Flagrantes da Vida Real – 04
Interior do México, dez anos atrás: digo para a esposa de um amigo que ela se parece com uma talentosa cantora, a Sade Adu.
Ela diz que não conhece a artista, mas que vai pesquisar. No dia seguinte, ouço dela uma surrealidade: “Como assim, me pareço com a Sade? Eu sou branca, não está vendo? Ela é negra!”.
Quando fiz a comparação, não falei em cor de pele, porque simplesmente não tinha pensado nesses termos.
Porém, foi essa a resposta que recebi de uma mulher com uma pele de cor idêntica a da Sade. Em vez de se honrar com minha comparação, ela se ofendeu.
E se ofendeu, também, por constatar que minha visão dela era completamente diferente da visão que ela tinha de si própria.

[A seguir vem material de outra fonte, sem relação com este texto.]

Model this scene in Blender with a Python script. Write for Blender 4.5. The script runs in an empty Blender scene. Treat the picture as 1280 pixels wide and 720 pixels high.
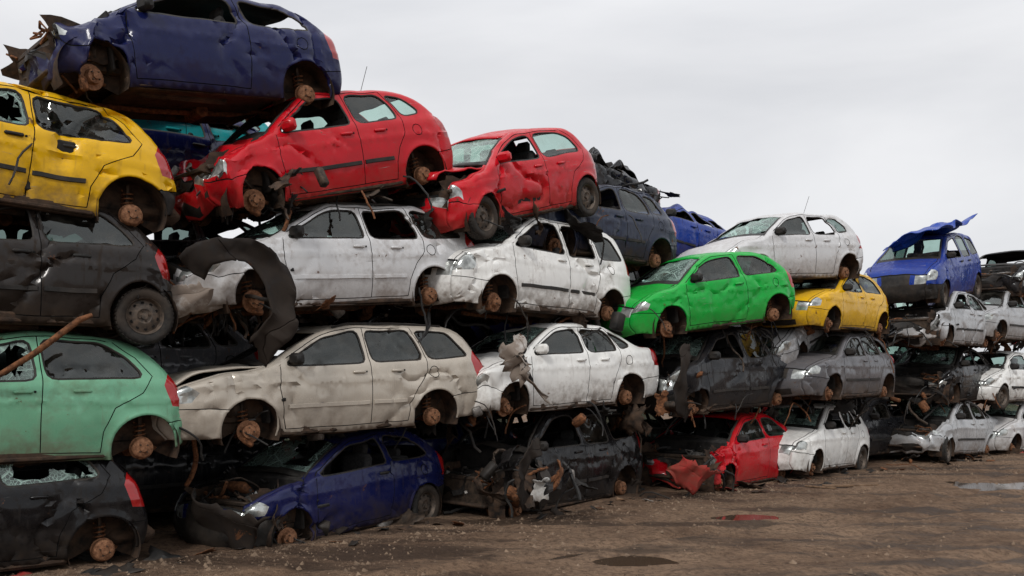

Assim que percebi que tinha entrado em terreno minado, recuei; e não toquei mais no assunto, nem com ela, e nem com seu marido, o meu novo amigo mexicano que tão gentilmente me hospedou em sua casa.
Fiquei pensando sobre quais processos de autoengano, e durante quanto tempo, foram necessários para uma mulher elegante e educada se ofender por ser comparada a uma outra mulher mais elegante e mais educada ainda.
A felicidade se dá por poucos caminhos, mas a infelicidade tem mil faces.